His big break came when he was added to the troupe known as "Singer's Midgets" – Leo Singer was an entrepreneur who made a living off the talents of little people. When it was learned that MGM was hiring large numbers of midgets for their upcoming film about Dorothy and her trip to Oz based on the beloved children's book, Singer recruited as many midgets as he could find, and Jerry was among those who got the call. He was not only a member of the Munchkin chorus but got a special part – better paid – as one of the Lullabye League, a gang of "toughs" who inhabited the sewers of Munchkinland and presented Dorothy with an honorary lollipop. Most importantly, from working on
TWOO, Jerry met other midgets and made contacts in the entertainment business that kept him in short pants (that's a joke) for the rest of his life. He says, "I realized just how many little people there are in the world. I wasn't the only one in the neighborhood."
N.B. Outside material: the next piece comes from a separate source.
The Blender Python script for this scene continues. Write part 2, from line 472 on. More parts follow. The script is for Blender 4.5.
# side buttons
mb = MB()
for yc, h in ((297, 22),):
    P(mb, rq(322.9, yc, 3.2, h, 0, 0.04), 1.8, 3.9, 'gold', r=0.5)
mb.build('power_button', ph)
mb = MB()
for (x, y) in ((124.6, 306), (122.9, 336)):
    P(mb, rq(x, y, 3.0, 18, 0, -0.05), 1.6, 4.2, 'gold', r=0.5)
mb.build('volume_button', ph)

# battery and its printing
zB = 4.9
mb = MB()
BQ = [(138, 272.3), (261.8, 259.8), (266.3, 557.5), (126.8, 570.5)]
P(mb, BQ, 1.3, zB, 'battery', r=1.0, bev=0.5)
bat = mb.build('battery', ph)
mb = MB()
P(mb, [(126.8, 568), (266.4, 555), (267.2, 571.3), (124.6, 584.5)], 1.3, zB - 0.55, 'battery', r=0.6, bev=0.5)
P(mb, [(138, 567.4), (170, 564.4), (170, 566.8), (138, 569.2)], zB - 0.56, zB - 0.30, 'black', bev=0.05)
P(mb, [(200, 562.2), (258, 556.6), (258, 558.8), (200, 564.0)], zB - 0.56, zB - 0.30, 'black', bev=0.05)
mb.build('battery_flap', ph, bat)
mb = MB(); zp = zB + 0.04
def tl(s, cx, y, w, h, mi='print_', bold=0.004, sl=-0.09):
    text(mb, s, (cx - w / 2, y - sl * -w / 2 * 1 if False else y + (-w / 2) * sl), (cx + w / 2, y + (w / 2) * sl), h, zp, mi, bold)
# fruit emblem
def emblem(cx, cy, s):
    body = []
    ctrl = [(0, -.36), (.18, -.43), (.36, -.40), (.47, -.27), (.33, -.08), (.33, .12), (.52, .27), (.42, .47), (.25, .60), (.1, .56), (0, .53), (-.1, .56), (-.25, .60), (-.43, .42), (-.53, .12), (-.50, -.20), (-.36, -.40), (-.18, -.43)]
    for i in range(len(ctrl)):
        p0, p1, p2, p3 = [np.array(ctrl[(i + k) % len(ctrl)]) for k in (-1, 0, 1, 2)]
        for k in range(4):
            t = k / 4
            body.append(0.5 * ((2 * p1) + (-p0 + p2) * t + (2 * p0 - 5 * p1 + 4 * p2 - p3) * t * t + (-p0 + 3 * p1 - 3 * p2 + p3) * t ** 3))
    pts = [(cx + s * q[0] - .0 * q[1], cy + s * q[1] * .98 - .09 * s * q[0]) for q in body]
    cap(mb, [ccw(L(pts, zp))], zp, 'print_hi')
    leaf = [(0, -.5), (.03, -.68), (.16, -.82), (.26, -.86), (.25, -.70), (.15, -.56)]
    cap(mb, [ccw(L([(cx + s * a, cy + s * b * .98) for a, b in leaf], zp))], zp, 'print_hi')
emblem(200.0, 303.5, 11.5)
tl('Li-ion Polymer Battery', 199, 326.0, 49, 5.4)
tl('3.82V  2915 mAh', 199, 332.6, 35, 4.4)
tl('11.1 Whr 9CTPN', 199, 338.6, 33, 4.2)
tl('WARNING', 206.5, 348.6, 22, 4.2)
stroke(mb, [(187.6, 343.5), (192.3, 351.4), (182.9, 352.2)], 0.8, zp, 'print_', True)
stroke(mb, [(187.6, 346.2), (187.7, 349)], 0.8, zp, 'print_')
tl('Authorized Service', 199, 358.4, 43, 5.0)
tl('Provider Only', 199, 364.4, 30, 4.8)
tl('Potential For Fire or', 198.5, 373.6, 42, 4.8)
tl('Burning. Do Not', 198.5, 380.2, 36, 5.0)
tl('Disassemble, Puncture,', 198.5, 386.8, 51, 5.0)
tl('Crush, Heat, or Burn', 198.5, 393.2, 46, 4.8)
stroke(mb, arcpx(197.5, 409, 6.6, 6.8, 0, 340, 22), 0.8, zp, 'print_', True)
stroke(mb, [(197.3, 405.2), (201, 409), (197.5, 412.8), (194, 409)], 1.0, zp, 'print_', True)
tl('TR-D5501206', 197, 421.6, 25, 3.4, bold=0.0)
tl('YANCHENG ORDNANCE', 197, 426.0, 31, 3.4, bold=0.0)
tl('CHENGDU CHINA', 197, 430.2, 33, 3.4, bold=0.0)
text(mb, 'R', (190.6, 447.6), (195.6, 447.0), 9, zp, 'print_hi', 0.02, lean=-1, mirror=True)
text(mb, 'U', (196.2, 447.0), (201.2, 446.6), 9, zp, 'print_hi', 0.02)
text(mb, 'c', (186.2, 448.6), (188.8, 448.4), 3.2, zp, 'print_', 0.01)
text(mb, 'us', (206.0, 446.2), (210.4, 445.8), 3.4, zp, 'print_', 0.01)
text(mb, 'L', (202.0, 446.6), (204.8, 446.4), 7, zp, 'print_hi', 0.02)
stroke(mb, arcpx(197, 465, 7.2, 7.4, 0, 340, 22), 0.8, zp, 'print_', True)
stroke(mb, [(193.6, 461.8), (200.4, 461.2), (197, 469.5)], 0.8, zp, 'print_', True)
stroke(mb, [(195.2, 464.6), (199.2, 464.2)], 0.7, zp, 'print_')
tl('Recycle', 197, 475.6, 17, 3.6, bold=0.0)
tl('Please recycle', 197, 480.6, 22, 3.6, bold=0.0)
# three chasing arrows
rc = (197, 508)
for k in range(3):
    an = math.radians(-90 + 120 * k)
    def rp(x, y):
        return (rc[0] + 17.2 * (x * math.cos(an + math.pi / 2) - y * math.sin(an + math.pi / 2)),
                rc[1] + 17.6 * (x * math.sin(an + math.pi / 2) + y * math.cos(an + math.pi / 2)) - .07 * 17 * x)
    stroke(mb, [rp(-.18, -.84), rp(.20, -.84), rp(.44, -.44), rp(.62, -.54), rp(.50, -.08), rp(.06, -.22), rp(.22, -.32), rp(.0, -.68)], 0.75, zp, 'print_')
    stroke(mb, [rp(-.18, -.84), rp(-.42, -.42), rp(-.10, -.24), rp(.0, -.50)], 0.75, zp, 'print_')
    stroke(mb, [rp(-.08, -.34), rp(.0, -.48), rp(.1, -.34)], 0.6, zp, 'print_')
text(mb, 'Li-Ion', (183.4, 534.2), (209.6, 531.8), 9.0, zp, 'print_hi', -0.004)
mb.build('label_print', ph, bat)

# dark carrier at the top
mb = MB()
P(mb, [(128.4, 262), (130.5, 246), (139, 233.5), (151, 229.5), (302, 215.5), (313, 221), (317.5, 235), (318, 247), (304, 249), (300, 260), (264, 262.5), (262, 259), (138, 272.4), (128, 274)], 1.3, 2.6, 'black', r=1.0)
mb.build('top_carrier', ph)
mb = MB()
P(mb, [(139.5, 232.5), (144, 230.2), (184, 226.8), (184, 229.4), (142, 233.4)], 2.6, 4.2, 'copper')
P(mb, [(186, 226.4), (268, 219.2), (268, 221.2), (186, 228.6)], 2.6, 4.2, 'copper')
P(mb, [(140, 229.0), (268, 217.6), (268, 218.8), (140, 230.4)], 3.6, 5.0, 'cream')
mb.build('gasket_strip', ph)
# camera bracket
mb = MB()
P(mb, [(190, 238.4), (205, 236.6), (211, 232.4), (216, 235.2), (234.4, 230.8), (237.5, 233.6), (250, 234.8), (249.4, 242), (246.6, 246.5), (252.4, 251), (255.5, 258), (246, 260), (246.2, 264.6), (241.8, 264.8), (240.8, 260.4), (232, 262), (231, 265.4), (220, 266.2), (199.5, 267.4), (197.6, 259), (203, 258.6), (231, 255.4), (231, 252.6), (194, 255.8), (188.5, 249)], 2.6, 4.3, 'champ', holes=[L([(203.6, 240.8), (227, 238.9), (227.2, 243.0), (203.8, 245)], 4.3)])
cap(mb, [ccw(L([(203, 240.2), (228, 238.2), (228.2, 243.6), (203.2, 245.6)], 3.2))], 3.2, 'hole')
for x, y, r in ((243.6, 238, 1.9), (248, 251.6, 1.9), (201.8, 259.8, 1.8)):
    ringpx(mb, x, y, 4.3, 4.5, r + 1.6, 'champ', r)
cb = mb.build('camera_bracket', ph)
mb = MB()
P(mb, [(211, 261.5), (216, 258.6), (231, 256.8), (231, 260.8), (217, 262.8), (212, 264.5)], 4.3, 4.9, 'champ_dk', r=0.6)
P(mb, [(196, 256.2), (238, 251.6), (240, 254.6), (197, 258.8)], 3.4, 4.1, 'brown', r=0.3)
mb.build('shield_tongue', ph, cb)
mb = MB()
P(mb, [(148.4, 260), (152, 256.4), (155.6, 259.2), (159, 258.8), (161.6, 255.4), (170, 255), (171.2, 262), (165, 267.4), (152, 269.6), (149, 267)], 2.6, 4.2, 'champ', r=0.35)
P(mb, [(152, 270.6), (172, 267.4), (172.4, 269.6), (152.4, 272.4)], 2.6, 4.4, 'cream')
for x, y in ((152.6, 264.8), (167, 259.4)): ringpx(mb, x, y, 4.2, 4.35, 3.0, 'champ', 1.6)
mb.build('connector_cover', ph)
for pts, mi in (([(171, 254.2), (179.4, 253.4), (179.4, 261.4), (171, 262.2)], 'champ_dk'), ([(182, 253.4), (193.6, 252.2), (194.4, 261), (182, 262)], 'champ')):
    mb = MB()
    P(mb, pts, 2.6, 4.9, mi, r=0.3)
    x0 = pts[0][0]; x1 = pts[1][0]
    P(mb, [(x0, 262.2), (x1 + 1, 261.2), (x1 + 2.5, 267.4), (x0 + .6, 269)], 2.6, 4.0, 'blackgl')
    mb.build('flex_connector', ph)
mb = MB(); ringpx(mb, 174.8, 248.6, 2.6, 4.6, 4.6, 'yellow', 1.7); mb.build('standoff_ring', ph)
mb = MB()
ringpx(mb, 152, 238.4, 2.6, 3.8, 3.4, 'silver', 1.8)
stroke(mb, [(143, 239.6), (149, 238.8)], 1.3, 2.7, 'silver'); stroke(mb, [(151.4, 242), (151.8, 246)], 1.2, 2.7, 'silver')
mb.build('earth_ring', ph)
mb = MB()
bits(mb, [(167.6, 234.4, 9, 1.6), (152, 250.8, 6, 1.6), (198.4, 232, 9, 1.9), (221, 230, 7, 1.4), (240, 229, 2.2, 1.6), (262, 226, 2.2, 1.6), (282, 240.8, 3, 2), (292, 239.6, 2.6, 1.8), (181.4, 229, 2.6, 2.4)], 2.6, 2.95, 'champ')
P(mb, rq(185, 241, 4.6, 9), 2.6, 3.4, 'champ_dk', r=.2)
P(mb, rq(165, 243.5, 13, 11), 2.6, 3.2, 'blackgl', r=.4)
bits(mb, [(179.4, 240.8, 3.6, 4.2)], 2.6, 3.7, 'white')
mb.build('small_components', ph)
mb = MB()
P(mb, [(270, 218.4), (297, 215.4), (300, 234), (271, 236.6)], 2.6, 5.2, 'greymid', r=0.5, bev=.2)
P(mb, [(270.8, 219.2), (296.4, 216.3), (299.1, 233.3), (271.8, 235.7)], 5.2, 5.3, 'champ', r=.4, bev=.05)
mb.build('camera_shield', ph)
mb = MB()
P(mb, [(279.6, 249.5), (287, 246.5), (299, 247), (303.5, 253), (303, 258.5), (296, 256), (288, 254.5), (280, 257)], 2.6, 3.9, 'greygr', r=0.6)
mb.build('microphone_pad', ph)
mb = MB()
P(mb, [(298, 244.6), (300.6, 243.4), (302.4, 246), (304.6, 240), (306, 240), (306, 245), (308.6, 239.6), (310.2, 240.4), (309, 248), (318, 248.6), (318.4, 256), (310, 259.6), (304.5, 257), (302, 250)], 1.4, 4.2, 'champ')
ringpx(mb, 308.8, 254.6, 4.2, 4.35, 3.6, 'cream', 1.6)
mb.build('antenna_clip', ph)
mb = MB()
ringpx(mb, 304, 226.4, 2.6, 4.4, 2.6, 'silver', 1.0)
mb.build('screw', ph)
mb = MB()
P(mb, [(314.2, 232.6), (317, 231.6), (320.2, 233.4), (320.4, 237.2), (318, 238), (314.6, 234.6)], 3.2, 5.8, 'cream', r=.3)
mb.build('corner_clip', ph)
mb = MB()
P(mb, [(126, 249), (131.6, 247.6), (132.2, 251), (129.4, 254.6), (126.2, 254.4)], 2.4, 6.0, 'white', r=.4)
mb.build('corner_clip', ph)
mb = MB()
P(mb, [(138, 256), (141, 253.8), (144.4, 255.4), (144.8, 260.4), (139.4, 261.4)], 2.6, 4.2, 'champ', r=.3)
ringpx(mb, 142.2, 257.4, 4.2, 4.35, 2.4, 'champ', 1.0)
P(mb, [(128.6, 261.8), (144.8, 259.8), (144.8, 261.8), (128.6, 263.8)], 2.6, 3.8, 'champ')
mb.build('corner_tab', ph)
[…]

In his long career, highlighted with many charming photographs, Jerry played a cigar-smoking baby in the
Our Gang series, a chimpanzee in Bing Crosby and Bob Hope's Road to Morocco, and the Oscar Meyer Weiner boy. He was "Buster Brown" selling children's shoes, a chimp again in
Planet of the Apes, a comic for The Gong Show, and once played the White House dressed as a frog. He and his wife even appeared on an episode of
Seinfeld, as the parents of one of Kramer's girlfriends. In fact, Jerry has been an all-around hard-working star, energetic and well liked, willing to do anything the script called for. He never regarded his stature as anything but a boon, and that in turn has made him seem larger than life, and taller than many lesser, more self-absorbed entertainers.